The Monacos formed a modest photographic dynasty. Louis, Marino, and J.B., were commercial portrait photographers, and more. J.B.'s son, Dante, won a mention in the Focus article: "His one son, Dan, is a motion picture engineer and technician of considerable prominence." His grandson Richard today owns Monaco Labs, a motion picture and video laboratory in San Francisco. Dick also has devoted much time to the rediscovery and appreciation of the pioneer photos of the Dean of North Beach Photographers, his grandfather, J. B. Monaco.

John B. Monaco's legacy to his adopted city is the collection of hundreds of photographs, both portraits and North Beachscapes, which survived the closing of his studio and are now in the hands of his grandson.

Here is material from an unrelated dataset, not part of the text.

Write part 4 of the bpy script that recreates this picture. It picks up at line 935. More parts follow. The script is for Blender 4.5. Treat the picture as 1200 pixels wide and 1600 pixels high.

When Alessandro Baccari opened his North Beach Museum in 1978, Kevin Starr wrote an Examiner story in which he compared the Swiss's work with that of Arnold Genthe in Chinatown. Both men were portrait photographers by profession whose best work was done in their avocational urban landscapes.

J. B. was more proficient with tins and film than such professionals as Willard Worden and such talented amateurs as Louis J. Stellman. Although not in Arnold Genthe's class as an instinctive artist, he rose above first-rate pictorial reporting to reach a kind of artistry. In his best pictures, his documentation skills fused with his sensitivity and compassion to suggest the depth of the human story behind the images.

Starr aptly described Monaco's stills as frozen motion, fragments of a continuous flow of life, like Genthe's Dupont Gai classics, rather than static and isolated compositions. Never arty or self-conscious (in spite of the romanticism of his paintings), much less contrived or doctored--"enhanced" -- images, Monaco's prints of the people and the scene in Little Italy are honest and understated. And, as Kevin Starr wrote, "Above all, Monaco obviously loved the world of North Beach. His portraits glow with affection."